Esther Williams cumplió una función similar la ejercida años antes por otro personaje-isla de la historia del cine, los bailes y las piscinas: Busby Berkeley. Este hombre, que comenzó dirigiendo desfiles militares en la I Guerra Mundial, inventó un tipo de espectáculo nunca visto hasta entonces. Sus coreografías caleidoscópicas, qué fantasía, implicaban decenas de nadadoras-bailarinas. Berkeley dirigió algunas de las de Williams. Aún hoy es imposible verlas sin decir “oh”; incluso en voz alta. Igual que la actriz fue un escape en un momento en el que Estados Unidos necesitaba ánimo, los bailes de este coreógrafo fueron un refugio para los espectadores de la Depresión. La vida podía ser dura, pero mientras unas mujeres bailaran dentro del agua había esperanza.

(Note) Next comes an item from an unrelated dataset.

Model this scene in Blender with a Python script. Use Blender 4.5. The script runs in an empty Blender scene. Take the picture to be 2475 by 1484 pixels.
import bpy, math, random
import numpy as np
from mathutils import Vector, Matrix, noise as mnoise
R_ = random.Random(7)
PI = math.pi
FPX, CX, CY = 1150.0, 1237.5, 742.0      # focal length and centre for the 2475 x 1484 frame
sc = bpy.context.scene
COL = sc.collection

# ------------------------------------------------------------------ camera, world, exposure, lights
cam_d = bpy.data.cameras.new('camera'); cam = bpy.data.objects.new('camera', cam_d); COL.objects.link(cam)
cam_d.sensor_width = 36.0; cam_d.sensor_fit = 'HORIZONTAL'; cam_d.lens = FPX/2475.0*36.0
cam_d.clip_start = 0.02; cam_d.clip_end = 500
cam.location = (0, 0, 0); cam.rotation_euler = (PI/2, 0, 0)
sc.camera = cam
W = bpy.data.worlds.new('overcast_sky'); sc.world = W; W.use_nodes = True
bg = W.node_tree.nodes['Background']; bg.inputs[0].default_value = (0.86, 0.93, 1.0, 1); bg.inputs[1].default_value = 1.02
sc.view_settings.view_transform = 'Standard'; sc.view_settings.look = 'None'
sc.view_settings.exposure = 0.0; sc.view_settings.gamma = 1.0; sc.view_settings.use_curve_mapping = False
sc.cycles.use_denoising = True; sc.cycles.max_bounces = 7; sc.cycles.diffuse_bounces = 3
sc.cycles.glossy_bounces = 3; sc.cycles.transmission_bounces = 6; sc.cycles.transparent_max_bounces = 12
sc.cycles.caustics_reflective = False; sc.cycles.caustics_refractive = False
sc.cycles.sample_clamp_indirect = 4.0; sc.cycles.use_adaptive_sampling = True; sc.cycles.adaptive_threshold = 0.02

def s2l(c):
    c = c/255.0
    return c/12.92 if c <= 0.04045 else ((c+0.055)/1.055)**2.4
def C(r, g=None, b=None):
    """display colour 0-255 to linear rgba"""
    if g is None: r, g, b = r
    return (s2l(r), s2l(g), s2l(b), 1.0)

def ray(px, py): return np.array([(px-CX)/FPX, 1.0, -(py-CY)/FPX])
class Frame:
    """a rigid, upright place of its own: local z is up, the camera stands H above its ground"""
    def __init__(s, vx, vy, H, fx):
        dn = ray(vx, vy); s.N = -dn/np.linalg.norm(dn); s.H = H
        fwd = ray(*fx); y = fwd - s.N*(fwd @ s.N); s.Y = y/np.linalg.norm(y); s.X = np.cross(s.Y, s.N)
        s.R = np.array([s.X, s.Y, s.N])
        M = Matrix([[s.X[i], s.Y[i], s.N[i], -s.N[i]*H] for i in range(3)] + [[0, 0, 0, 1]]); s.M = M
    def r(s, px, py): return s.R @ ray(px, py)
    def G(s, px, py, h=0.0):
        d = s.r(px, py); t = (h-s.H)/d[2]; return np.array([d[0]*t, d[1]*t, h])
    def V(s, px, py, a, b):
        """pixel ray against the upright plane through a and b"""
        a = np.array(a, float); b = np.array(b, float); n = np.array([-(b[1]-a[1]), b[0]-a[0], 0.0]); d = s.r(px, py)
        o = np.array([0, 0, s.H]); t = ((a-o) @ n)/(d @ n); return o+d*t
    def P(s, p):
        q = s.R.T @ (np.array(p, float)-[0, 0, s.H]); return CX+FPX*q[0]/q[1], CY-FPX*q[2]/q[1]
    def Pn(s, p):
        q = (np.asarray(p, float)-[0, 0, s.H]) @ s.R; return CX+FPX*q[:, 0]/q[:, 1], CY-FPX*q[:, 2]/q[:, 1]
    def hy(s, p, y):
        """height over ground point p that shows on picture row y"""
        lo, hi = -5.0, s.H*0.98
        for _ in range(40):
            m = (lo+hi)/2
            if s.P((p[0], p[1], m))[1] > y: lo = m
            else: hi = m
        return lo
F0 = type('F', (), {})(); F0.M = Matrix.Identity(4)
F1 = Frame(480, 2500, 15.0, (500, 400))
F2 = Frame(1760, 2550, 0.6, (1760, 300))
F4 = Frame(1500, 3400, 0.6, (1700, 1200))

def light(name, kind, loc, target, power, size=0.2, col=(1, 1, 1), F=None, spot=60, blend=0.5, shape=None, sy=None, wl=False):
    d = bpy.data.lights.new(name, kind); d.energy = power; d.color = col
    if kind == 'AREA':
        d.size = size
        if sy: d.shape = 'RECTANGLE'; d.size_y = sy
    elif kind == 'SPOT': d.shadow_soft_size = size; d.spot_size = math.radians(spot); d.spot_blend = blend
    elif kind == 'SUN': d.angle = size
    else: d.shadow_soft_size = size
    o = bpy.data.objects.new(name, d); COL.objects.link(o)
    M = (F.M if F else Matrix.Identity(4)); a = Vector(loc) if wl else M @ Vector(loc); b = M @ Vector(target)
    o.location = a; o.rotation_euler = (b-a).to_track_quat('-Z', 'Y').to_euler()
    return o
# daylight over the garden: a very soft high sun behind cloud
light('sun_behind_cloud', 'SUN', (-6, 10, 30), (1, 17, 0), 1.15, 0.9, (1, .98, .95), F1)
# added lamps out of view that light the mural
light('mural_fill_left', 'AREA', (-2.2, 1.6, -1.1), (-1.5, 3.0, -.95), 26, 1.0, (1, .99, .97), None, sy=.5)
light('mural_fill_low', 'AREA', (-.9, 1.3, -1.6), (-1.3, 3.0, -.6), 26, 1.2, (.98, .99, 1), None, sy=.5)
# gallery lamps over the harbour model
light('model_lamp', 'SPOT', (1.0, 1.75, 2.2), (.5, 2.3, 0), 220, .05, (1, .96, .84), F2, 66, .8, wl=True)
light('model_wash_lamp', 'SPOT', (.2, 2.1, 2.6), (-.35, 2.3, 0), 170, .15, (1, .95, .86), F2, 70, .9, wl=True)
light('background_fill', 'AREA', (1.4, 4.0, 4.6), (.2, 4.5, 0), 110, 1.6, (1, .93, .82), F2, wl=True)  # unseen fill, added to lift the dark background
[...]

Cuando Esther Williams se cansó de dar brazadas (estuvo dos décadas haciéndolo) quiso convertirse en una actriz a secas y… seca, pero ni el estudio ni el público se lo permitieron. La querían en el agua. Terminó lanzando su propia marca de trajes de baño, que siguen a la venta en la web de su nombre, e incluso su propia marca de piscinas. Es como si Anthony Perkins hubiera sido emprendedor y hubiera lanzado una colección de duchas.

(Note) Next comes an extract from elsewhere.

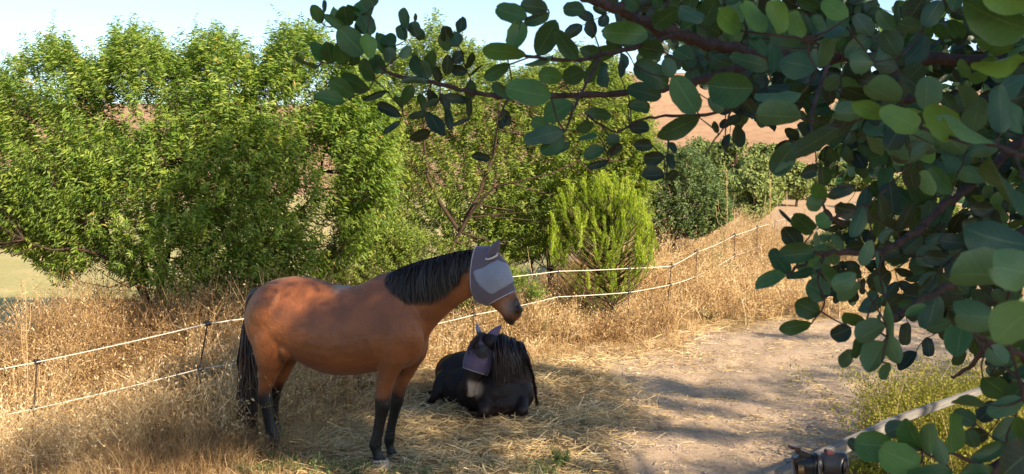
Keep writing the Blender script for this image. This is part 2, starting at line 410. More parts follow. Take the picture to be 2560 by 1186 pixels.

Fue en la época de Busby Berkeley cuando la natación sincronizada, otra manera de bailar dentro una piscina, comenzó a llamarse así. El término se acuñó en 1934 en un espectáculo llamado The Modern Mermaids; hasta entonces se denominaba ballet acuático. En un salto hacia delante de 90 años nos plantamos en el siglo XXI, hace unas semanas. En ese momento Svetlana Romashina gana su sexta medalla de oro en las Olimpiadas de Tokio confirmando que es una alienígena. La natación sincronizada es inviable para el bañista medio. Ese cruce de danza, natación y gimnasia es extraño, es imposible. Por eso, la visión de hombres (un saludo a Pau Ribes) y mujeres con la pinza en la nariz y gesto sobreactuado bailando dentro del agua resulta tan atractiva. Si Esther Williams y Svetlana Romashina hubieran coincidido en el tiempo y el espacio podrían hablar de la dificultad de salir del agua cual nereidas y de hacer que parezca fácil lo difícil.
Empezar bailando en tierra firme y terminar haciéndolo con gracia dentro del agua es patrimonio de algunos elegidos. Eso es lo que hacen James Stewart y Donna Reed en Qué bello es vivir. La pista en la que bailan un charlestón se abre, se convierte en piscina, la pareja cae y continúa danzando. Ese lugar, icónico para los amantes de la cultura pop, existe: es el gimnasio del Beverly Hills High School, que fue construido en 1939 y sigue teniendo esa doble función de piscina y suelo firme. Este diciembre, cuando repongan la película, nos detendremos en ese momento. Hasta entonces, aún hay esperanza de terminar en el agua una noche de verano.